A new dispute is building in the United States around the Kia Carnival. A class-action lawsuit claims that sliding doors on 2022–2023 minivans remain unsafe even after a recall. The case is before a federal court in Maryland, and the plaintiffs’ core contention is that the 2023 software update failed to fix the root issue tied to pinch sensors.

According to the filing, those sensors demand too much force to trigger, which can allow a door to keep closing on a child, an adult, or a pet longer than it should. The allegation taps into a familiar tension in modern cars: electronic safeguards are only as effective as the thresholds they rely on.

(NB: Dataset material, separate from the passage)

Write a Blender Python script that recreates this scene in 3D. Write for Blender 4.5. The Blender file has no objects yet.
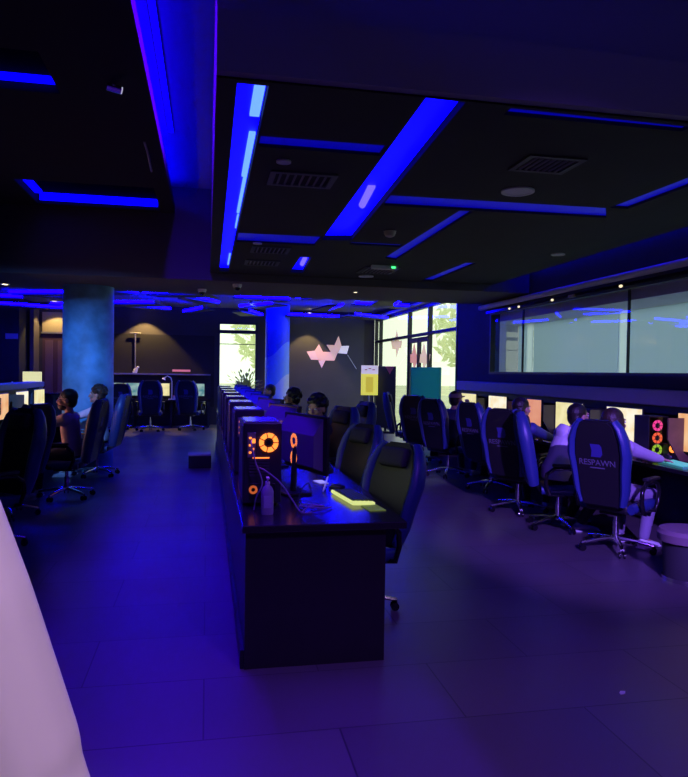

Here’s the backdrop. Owner complaints led to a regulator’s investigation, after which Kia in April 2023 announced a recall of roughly 51,000 2022–2023 Carnivals. The remedy centered on a software update: the doors were intended to slow before the latch, and extra warning signals were added. The investigation was closed on the strength of that measure, but the plaintiffs now describe the fix as merely a patch that, in their view, does not change the actual force required for the protection to engage. Software may smooth door behavior, yet it will not alter a force threshold unless the trigger logic is adjusted—precisely the nuance the complaint leans on.

Kia is pushing back and asking the court to dismiss the suit. The company maintains that the plaintiffs report no injuries, offer no claims of post-update malfunctions, and base their case on hypothetical risks rather than real-world incidents. Kia also points to a procedural issue, saying buyers agreed to mandatory arbitration and, therefore, the dispute should not be in court.